This is why we don't do camera "shoot-outs"

Written by Roland Denning

Sony and Panasonic

Replay: (Prompted by recent comments we have decided to re-run some explanations of why we review cameras as we do) We sometimes get asked why we don't do camera shoot-outs. There's a few simple reasons for that, and why we stay well away from them.

RedShark News has a policy of not doing camera shoot-outs. This is a good thing. Authoritative, technical tests demand laboratory equipment and a lot of time and money.

What RedShark can do, and, I believe, does well, are hands-on reviews by professionals who can tell you what it is like to actually use the kit and an idea of the results you can get from it.

As we have said before, all professional cameras can give you great pictures today. Some just make it easier to get great results – or easier to get consistent results in difficult conditions. Manufacturers’ demo reels, of course, always look good. They tell you much more about the market the brand is aiming for than the camera itself. They will tailor the situation to get the very best out of the camera and by-pass its weaknesses, and those beautiful ‘available light’ shots might just have been helped by a surprisingly big lighting rig and many hours in the grading suite.

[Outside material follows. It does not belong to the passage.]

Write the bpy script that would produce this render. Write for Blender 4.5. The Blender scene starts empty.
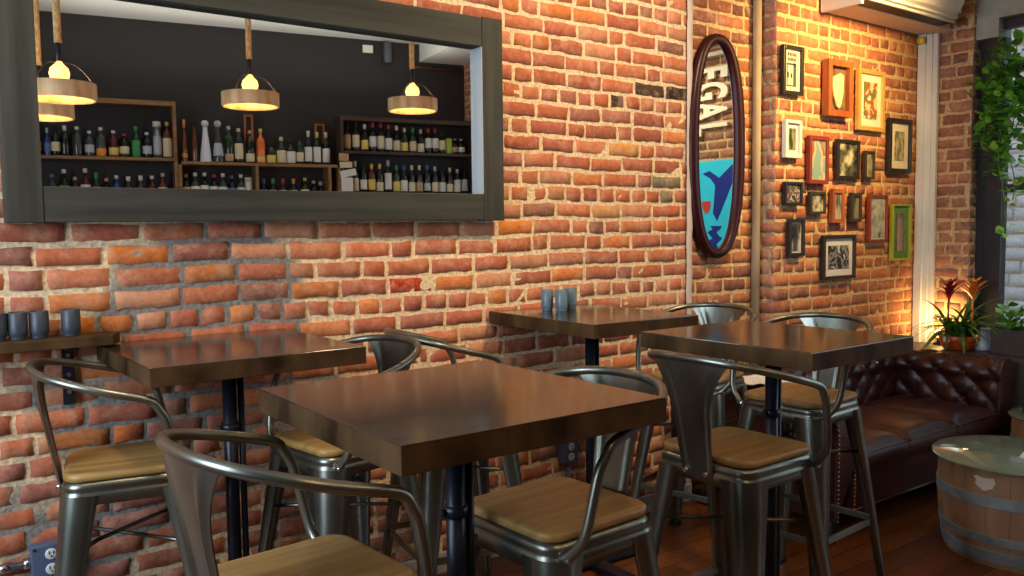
import bpy, bmesh, math, random
from mathutils import Vector, Matrix, noise
R = random.Random(7)
PI = math.pi
sc = bpy.context.scene
C = sc.collection

# ------------------------------------------------------------------ camera
cam_d = bpy.data.cameras.new('camera'); cam = bpy.data.objects.new('camera', cam_d); C.objects.link(cam)
cam_d.sensor_width = 36.0; cam_d.sensor_fit = 'HORIZONTAL'
cam_d.lens = 36.0 * 850.0 / 1024.0
cam_d.clip_start = 0.02
f_, P_ = 850.0, (512.0, 288.0)
def vdir(p): return Vector((p[0]-P_[0], -(p[1]-P_[1]), -f_)).normalized()
ax = vdir((1660, 215)); ay = vdir((-120, 236)); ay = (ay - ax*ay.dot(ax)).normalized(); az = ax.cross(ay)
rot = Matrix((ax, ay, az))
H = 1.418
cam.matrix_world = Matrix.Translation((0, 0, H)) @ rot.to_4x4()
sc.camera = cam
# ------------------------------------------------------------------ colour management
sc.view_settings.view_transform = 'Standard'
sc.view_settings.look = 'None'
sc.view_settings.gamma = 1.0
sc.view_settings.exposure = 0.0
sc.view_settings.use_curve_mapping = False
# ------------------------------------------------------------------ world and lights
w = bpy.data.worlds.new('sky'); sc.world = w; w.use_nodes = True
wn = w.node_tree.nodes; wl = w.node_tree.links
bg = wn['Background']
tc = wn.new('ShaderNodeTexCoord'); sp = wn.new('ShaderNodeSeparateXYZ'); rp = wn.new('ShaderNodeValToRGB')
wl.new(tc.outputs['Generated'], sp.inputs[0]); wl.new(sp.outputs['Z'], rp.inputs[0]); wl.new(rp.outputs[0], bg.inputs[0])
rp.color_ramp.elements[0].position = 0.0; rp.color_ramp.elements[0].color = (0.75, 0.85, 0.95, 1)
rp.color_ramp.elements[1].position = 0.6; rp.color_ramp.elements[1].color = (0.45, 0.65, 0.95, 1)
bg.inputs[1].default_value = 1.3
def area(name, loc, target, sx, sy, power, col):
    d = bpy.data.lights.new(name, 'AREA'); d.shape = 'RECTANGLE'; d.size = sx; d.size_y = sy; d.energy = power; d.color = col
    o = bpy.data.objects.new(name, d); C.objects.link(o); o.location = loc
    o.rotation_euler = (Vector(target)-Vector(loc)).to_track_quat('-Z', 'Y').to_euler(); return o
def spot(name, loc, target, power, col, ang=60, blend=0.8, r=0.05):
    d = bpy.data.lights.new(name, 'SPOT'); d.energy = power; d.color = col; d.spot_size = math.radians(ang); d.spot_blend = blend; d.shadow_soft_size = r
    o = bpy.data.objects.new(name, d); C.objects.link(o); o.location = loc
    o.rotation_euler = (Vector(target)-Vector(loc)).to_track_quat('-Z', 'Y').to_euler(); return o
def point(name, loc, power, col, r=0.04):
    d = bpy.data.lights.new(name, 'POINT'); d.energy = power; d.color = col; d.shadow_soft_size = r
    o = bpy.data.objects.new(name, d); C.objects.link(o); o.location = loc; return o
DAY = (0.74, 0.87, 1.0); WARM = (1.0, 0.72, 0.42); AMBER = (1.0, 0.62, 0.20)
area('street_daylight', (5.75, -0.05, 1.9), (0, 0.6, 1.1), 2.0, 2.1, 24, DAY)
area('side_daylight', (-1.72, 1.55, 1.9), (2, 1.9, 1.0), 1.5, 1.8, 92, DAY)
spot('ceiling_spot', (0.7, 1.3, 3.35), (0.8, 2.96, 1.55), 120, WARM, 78, 0.9, 0.12)
spot('ceiling_spot', (2.5, 1.2, 3.35), (2.7, 2.96, 1.95), 270, WARM, 80, 0.9, 0.12)
spot('picture_spot', (4.22, 1.80, 2.66), (4.34, 2.86, 2.2), 210, AMBER, 95, 1.0, 0.06)
spot('pier_fill_spot', (4.2, 0.9, 3.3), (5.4, 1.4, 1.8), 150, (1, 0.85, 0.6), 60, 0.9, 0.06)  # added fill to brighten the pier's letters and board, no real fixture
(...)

But, you might say, the internet is full of shoot-outs. Yes, like those comparisons between a £2000 camera with a £20,000 camera which seldom prove much more than that these are not the sort of tests people use to make purchasing decisions (I’ve written before about why high-end gear is expensive, and it has nothing to do with shoot-outs).

Skin tones

I am amused when someone comments on a on-line camera showreel about how great the skin tones are. Well, you can get great skin tones out of any camera – some just might need a lot of work in post to get there. But that really begs the question of what we mean by ‘great skin tones’ – it is an entirely subjective matter (as Phil Rhodes discussed here) depending on context and culture and the colour of the skin we are talking about in the first place. My feeling is a lot of the preoccupation with skin tone has come about with people shooting log files that necessitate grading, and then finding themselves not sufficiently proficient to get a good grade themselves. Before digital cameras, I don’t remember ‘skin tone’ being much of an issue – it was generally acknowledged that the default look of, say a Sony camera was different from that of a Panasonic camera (Sony’s were warmer and richer, Panasonic more neutral) but few suggested one was actually ‘wrong’.

I think you can say that cameras with great colorimetry produce, to most tastes, skin tones needing a lot less tweaking in a wide range of conditions, but that is not something revealed in a showreel.


And it’s the same for sound. I once listened to an on-line test where a range of lavalier mics, three of which I actually owned, were compared. And the results bore little relationship to my own experience of using them (contrary to the tests, the cheaper mics were not really the bargain they appeared to be). I even made the mistake once, when I needed a lightweight on-camera mic for a particular job, listening to a re-seller’s online comparison. The mic I bought – a mid-price directional mic from a well-know European brand – sounded by far the best when suspended 2 feet away from a male reader in a studio. And if that was all I was going to use it for, I’m sure it would have been fine, but on an actual shoot it sounded very disappointing. In the real world we don’t shoot in ideal conditions, and it might be that how a mic performs when it’s not quite in the right place is more important than what it’s like when it’s in an ideal position. Depending on the type of work you are doing, the off-axis performance of a mic might be just what makes it your favourite.

And it is the same with cameras, If you shoot documentaries, you might be more concerned about what the image looks like when it is underexposed than when it is ‘correctly’ exposed. You might put up with a little more noise or a lens that is slightly soft at the edges if it enables you to get shot you otherwise wouldn’t get. A camera that is fast and easy to work with might enable you to get twice as many great shots as another camera, but that’s never going to be revealed on a shoot-out. Picture quality becomes irrelevant if your batteries run out before the end of the shot or if you’ve missed it altogether because you are still bolting your rig together.

So what’s the answer? I find the most useful reviews are those by experienced professionals who have taken the kit out and actually used it – or, even better, shot a film with it. Their subjective evaluation is generally more informative than a series of lab results. But best of all – borrow or hire the kit and try it out for yourself.